Pontum AB and Hop Notch Brewing in a climate co-lab 

Last week Pontum installed the pilot CO2-recovery system at Hop Notch Brewing. It is the first of its kind plant in Sweden to recover fermentation gas in microbreweries.

Carbon dioxide recycling has long been a hot topic amongst brewers, but commercially possible only for larger breweries, as the cost already for small CO2 recovery systems has started at about 1 million SEK. Pontum’s solution is aimed specifically at microbreweries. It is an efficient and simple solution that takes up little space and will hopefully quickly become popular, both for its value to the breweries’ finances and for our common environmental goals.

When beer is fermented, carbon dioxide is produced naturally, but even so, the carbonation in far too many Swedish beers does not come from the beer’s own carbon dioxide. The gas from beer fermentation is released into the atmosphere and contributes to the greenhouse effect. Later, carbon dioxide is bought from gas suppliers and, in addition to costing money, it requires planning, logistics and environmentally burdensome transport.

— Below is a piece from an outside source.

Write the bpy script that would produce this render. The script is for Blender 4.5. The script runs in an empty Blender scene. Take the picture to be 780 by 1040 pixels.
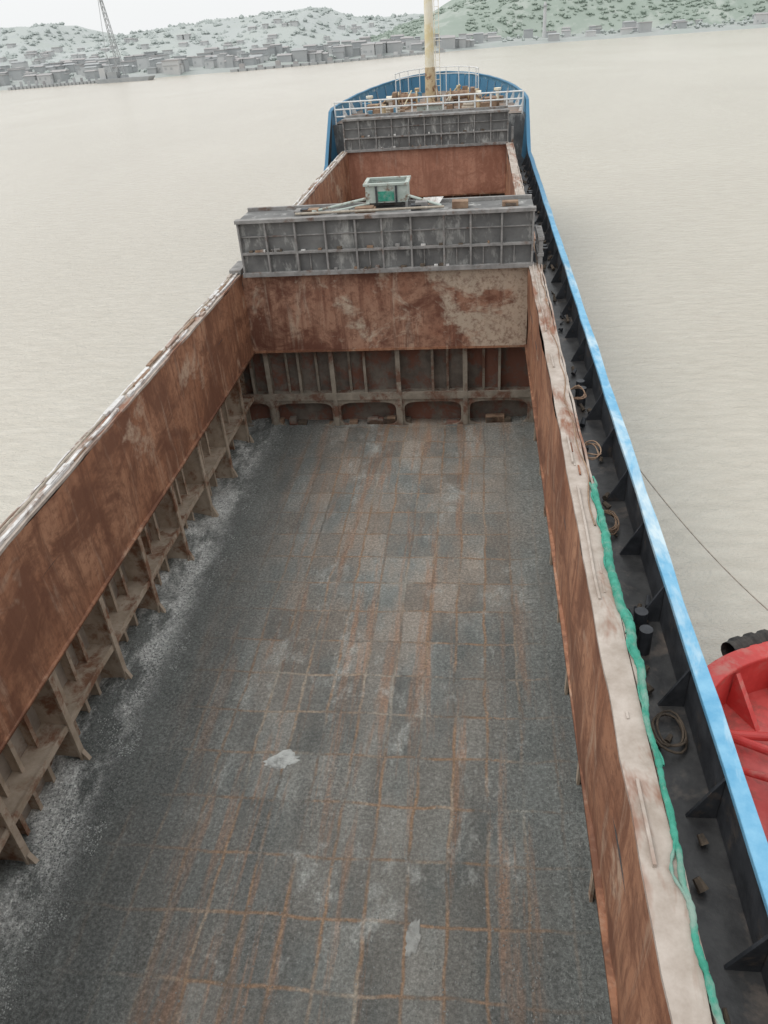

So not very cost-effective for breweries to waste their own gas in this way, and then buy new. And, even if that hasn’t been the case yet, you never know when a supplier might stop delivering in the quantity or at the price you want. It has been a problem in, for example, both Europe and the USA, where more and more breweries are now investigating the possibilities of recovering the gas directly from the beer. The problem they run into is that the facilities are far too expensive and take up too much space.